Agg, D. 1 , Kukona, A. 2 & Kamide, Y. 1
1 University of Dundee
2 De Montfort University
Recent research has shown language comprehenders can use information about their interlocutors' knowledge in dialogues (either early or late in processing). One crucial possibility is that such 'early' findings could be due to task demands (e.g., referential communication task) or plausibility of to-be-suppressed information (comprehender's perspective) in dialogue studies. We conducted a visual-world eye-tracking study to investigate perspective-taking in 'passive-listening' of spoken discourses whereby nearly-learnt facts violating verbs' selectional restrictions should be suppressed to incorporate the protagonist's mental model (e.g., 1(a-c): (a)-'aware'; (b)-'unaware'; (c)-control condition; presented with an array of objects (boy, paper plane [impossible obj], ball [possible obj], nuts, bicycle)):
1. Josephine {(a,c) knows/(b) doesn't know} that the boy only enjoys {(a,b) bouncing paper planes/(c) flying paper planes}. Josephine thinks that the boy will bounce the {(a) paper plane/(b,c) ball}.

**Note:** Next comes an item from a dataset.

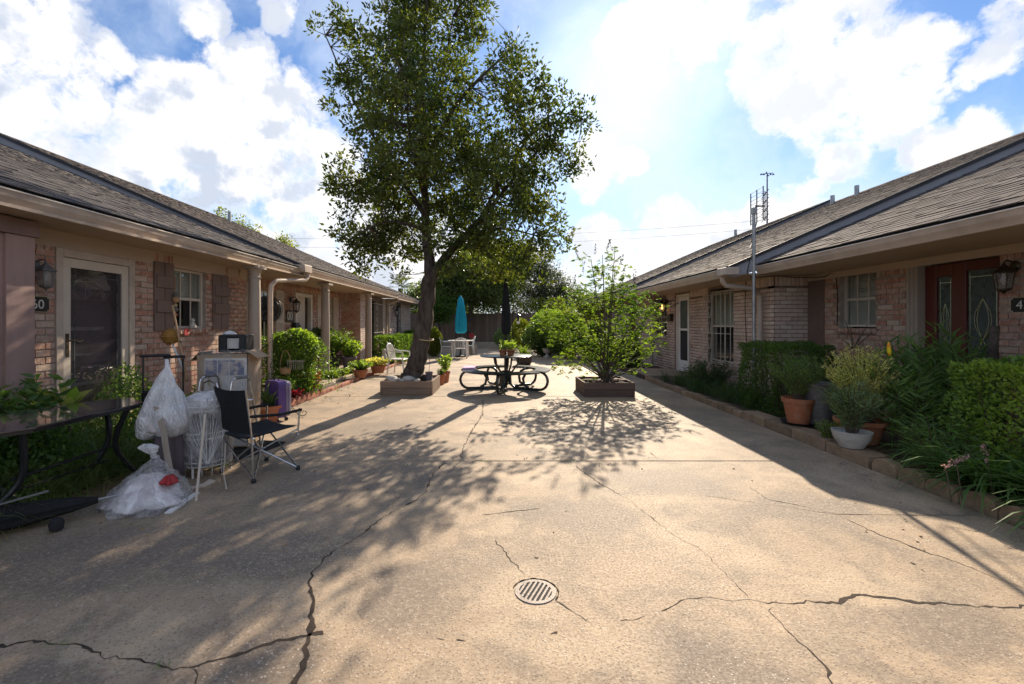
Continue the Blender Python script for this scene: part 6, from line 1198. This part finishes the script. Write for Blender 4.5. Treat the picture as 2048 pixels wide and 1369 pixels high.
b = MB(); b.tube([bp+Vector((.1*math.cos(a), 0, .02+.32*math.sin(a))) for a in np.linspace(0, math.pi, 16)], .006, 6); b.build('handle', 'broom_wood', t)
b = MB()
for k in range(9): b.tube([bp+Vector((.02+.035*k, .05, -.02)), bp+Vector((.02+.035*k, .05, .16))], .004, 4)
b.tube([bp+Vector((0, .05, .14)), bp+Vector((.33, .05, .14))], .005, 4); tag(b.build('wire_rack', 'iron_white', loc=tuple(bp)), 'small pale wire rack set in the vine behind the basket', 'rack')
t = thing('red_coleus', 'deep red leafy plant at the foot of the trained vine', 'plant', (-3.84, 9.1, .03)); stems(t, (-3.84, 9.1, .03), 44, .48, .22, .06, .04, 'red_leaf', 20, r0=.08)
t = thing('red_coleus', 'low dark red leaves beside the zigzag edging', 'plant', (-3.85, 8.3, .03)); stems(t, (-3.85, 8.3, .03), 26, .24, .2, .05, .03, 'red_leaf', 14, r0=.1)
t = thing('weedy_shrub', 'loose green weeds between the suitcase and the vine', 'weeds', (-4.0, 8.1, .03)); stems(t, (-3.98, 8.15, .03), 40, .5, .3, .06, .03, 'weed_leaf', 20, r0=.15)
t = thing('weedy_shrub', 'green leafy shoots against the brick behind the walking frame', 'weeds', (-3.9, 6.0, .03)); stems(t, (-3.9, 6.0, .03), 40, .6, .35, .08, .03, 'weed_leaf', 20, r0=.2)
for i, (px, py, lab) in enumerate(((660, 765, 'lime green bedding plant nearest the red foliage'), (672, 762, 'pale leaved bedding plant second from the red foliage'), (688, 758, 'bright green bedding plant in the middle of the soil strip'), (700, 754, 'silver bedding plant just before the first small terracotta pot'))):
    p = G(px, py); t = thing('bedding_plant', lab, 'bedding plant', p); stems(t, tuple(p), 34, .30, .22, .07, .03, ('bright_hedge_leaf', 'silver_leaf')[i % 2], 16, r0=.1)
for (px, py, r, hgt, m1, lab) in ((716, 757, .19, .2, 'bright_hedge_leaf', 'yellow green plant in a round terracotta pot on the brick edging'), (752, 748, .22, .22, 'gold_leaf', 'flowering plant in a square terracotta tub on the brick edging')):
    p = G(px, py, .05)+Vector((0, .2, 0)); p.z = .05; t = thing('potted_plant', lab, 'potted plant', p); make_pot(t, tuple(p), r, hgt); stems(t, (p.x, p.y, p.z+hgt-.03), 70, .26, .34, .06, .03, m1, 16, r0=r*.7)
c = Vector((-4.75, 12.6, .1)); t = thing('potted_plant', 'big dark fern in a grey tub under the middle of the porch', 'potted plant', c); make_pot(t, tuple(c), .28, .45, 'black_plastic'); stems(t, (c.x, c.y, .5), 90, .85, .6, .09, .03, 'hedge_leaf', 26, r0=.15)
c = Vector((-4.35, 12.9, .1)); t = thing('potted_plant', 'bright green trailing plant at the porch edge beside the middle column', 'potted plant', c); make_pot(t, tuple(c), .2, .4, 'grey_fabric'); stems(t, (c.x, c.y, .45), 80, .55, .42, .08, .045, 'bright_hedge_leaf', 20, r0=.15)
t = thing('plant_stand', 'tall black stand with dark potted foliage on the porch by the window', 'plant stand', (-5.1, 12.6, .1)); b = MB()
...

More looks to the impossible objects (paper plane) were obtained in the aware condition than in the unaware and control condition during 'verb (bounce) the' (and vice versa for the possible objects (ball)), indicating early dominance of the protagonist's perspectives over nearly-learnt impossible events. An ongoing experiment explores the interplay between physical impossibility (e.g., a big object being put in a small container) and perspective-taking.